On Friday, Theresa Wilson and Beata Wozna, the translators,
carried a box of the New Testaments through the air in a canoe,
carried on the shoulders of local men (above).
Mr Wicks and Mr Tidd are members of the PCC at St Paul's,
Leamington Spa, that supports the church's mission partners. Since
2001, the church has supported Ms Wilson who, alongside Ms Wozna,
has spent the past decade producing the Seimat translation.

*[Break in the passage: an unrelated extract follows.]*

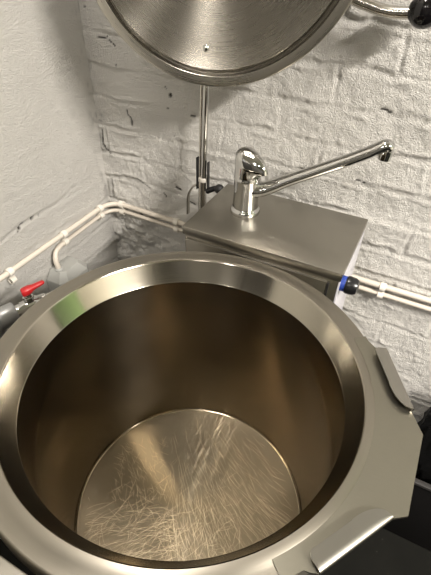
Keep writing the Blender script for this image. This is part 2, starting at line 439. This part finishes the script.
# hairline scratches in the floor, part of the same mesh
import random
def scratches(ob):
    rng = random.Random(7)
    me = ob.data; me.materials.append(M_scratch)
    bm = bmesh.new(); bm.from_mesh(me)
    ea = Vector((0.889, 0.457, 0)).normalized(); eb = Vector((-0.457, 0.889, 0)).normalized()
    def ribbon(a, b, ang, L, curv, w, z):
        n = 9; pts = []
        x, y = a, b; th = ang - curv / 2
        for i in range(n):
            pts.append((x, y, th)); x += L / (n - 1) * math.cos(th); y += L / (n - 1) * math.sin(th); th += curv / (n - 1)
        prev = None
        for i, (x, y, th) in enumerate(pts):
            if math.hypot(x, y) > 0.186: prev = None; continue
            ww = w * math.sin(PI * (i + .35) / (n - .3))
            nx, ny = -math.sin(th) * ww / 2, math.cos(th) * ww / 2
            cur = [bm.verts.new(ea * (x + sx * nx) + eb * (y + sx * ny) + Vector((0, 0, z))) for sx in (1, -1)]
            if prev:
                f = bm.faces.new((prev[0], prev[1], cur[1], cur[0])); f.material_index = 1; f.normal_update()
                if f.normal.z < 0: f.normal_flip()
            prev = cur
    for k in range(1700):
        q = rng.random()
        if q < .16:      # long arcs at the near left
            a = rng.uniform(-.19, -.04); b = rng.uniform(-.16, -.01); ang = rng.gauss(.25, .35); L = rng.uniform(.02, .06); cv = rng.uniform(-.9, .1)
        elif q < .50:    # criss-cross in the middle and near side
            a = rng.gauss(-.03, .075); b = rng.gauss(-.09, .065); ang = rng.choice((rng.gauss(1.0, .4), rng.gauss(2.0, .4), rng.gauss(.5, .4))); L = rng.uniform(.012, .045); cv = rng.uniform(-.5, .5)
        elif q < .90:    # slanting strokes on the right
            a = rng.uniform(-.03, .19); b = rng.gauss(-.04, .09); ang = 1.85 + max(0, a) * 3.2 + rng.gauss(0, .16); L = rng.uniform(.015, .05); cv = rng.uniform(-.3, .3)
        else:            # fine ones at the far left
            a = rng.uniform(-.14, -.04); b = rng.uniform(.0, .12); ang = rng.gauss(2.2, .5); L = rng.uniform(.008, .025); cv = rng.uniform(-.4, .4)
        ribbon(a, b, ang, L, cv, rng.uniform(.00018, .00050), DEP + .0006 + k * 1.2e-7)
    bm.to_mesh(me); bm.free()
scratches([o for o in kettle.children if o.name.startswith('bowl_floor')][0])
MB().lathe([(0.2003, ZO), (0.2012, ZO + .0012), (0.2150, ZR - .0022), (0.2158, ZR - .0008), (0.2168, ZR)], 160).build('collar', M_bevel, kettle, 25)
rimp = [(0.2168, ZR), (0.2262, ZR), (0.2282, ZR - .0010), (0.2405, ZR - .0014)] + arc_prof(0.2402, ZR - .0056, .0042, 88, 0, 6) + [(0.2444, 0.874), (0.236, 0.872)]
MB().lathe(rimp, 160).build('rim', M_rim, kettle, 40)
jack = [(0.2365, 0.880), (0.2365, 0.52)] + arc_prof(0.1865, 0.50, .05, 0, -90, 6) + [(0.0, 0.448)]
MB().lathe([(0.0, 0.0), (0.13, 0.0), (0.13, 0.012), (0.060, 0.020), (0.055, 0.449), (0.0, 0.449)], 48).build('pedestal', M_box, kettle)
MB().lathe(jack, 96).build('jacket', M_box, kettle, 40)
for s in (1, -1):
    MB().lathe([(0.028, 0.0075), (0.028, 0.0185)], 32, axis_M((0, s * .2295, 0.66), (0, s, 0)), True, True).build('trunnion', M_rod, kettle)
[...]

The two women first visited the islands in 2002, and discussed
with community leaders the prospect of a translation. The community
leaders then wrote to SIL International, a partner of Wycliffe
Bible Translators, requesting that a team begin work. In 2009, St
Paul's raised £26,000 to fund the printing of the New Testament in
Seimat.
The project coincided with work by the provincial education
department to train local people to become teachers of the
language. At this time, there was no formal alphabet for Seimat -
the language had never been written down. The two women had to
learn the language from scratch and develop the first alphabet.
They worked with school teachers and other adults to write the
first story books and literacy materials in the language.
The translation is part of wider work conducted to improve
literacy on the islands, which in turn helps to tackle other
issues. Ms Wilson and Ms Wozna have also developed public-health
materials to educate the islanders about HIV/AIDS.
On Tuesday, Mr Tidd described the journey, a round trip of
25,788 miles, which may earn a place in the honoured tradition of
negotiating treacherous seas in the service of Christ: "We took
five airplanes to get to the grass landing-strip on the Mal, the
only island to have a grass airstrip, with each aircraft getting
smaller and smaller.
"The route was Gatwick to Dubai to Brisbane to Port Moresby to
Wewak on the north coast of Papua New Guinea (Air Nuigini) to Mal
(on a SIL single propeller plane). From Mal we took a sailing canoe
to the island of Lau, and then a motor boat across to the island of
Patexux, where the celebration was being held. The sea was heavily
shark-inhabited, but the bigger risks are really the very
changeable weather, and the strong ocean currents."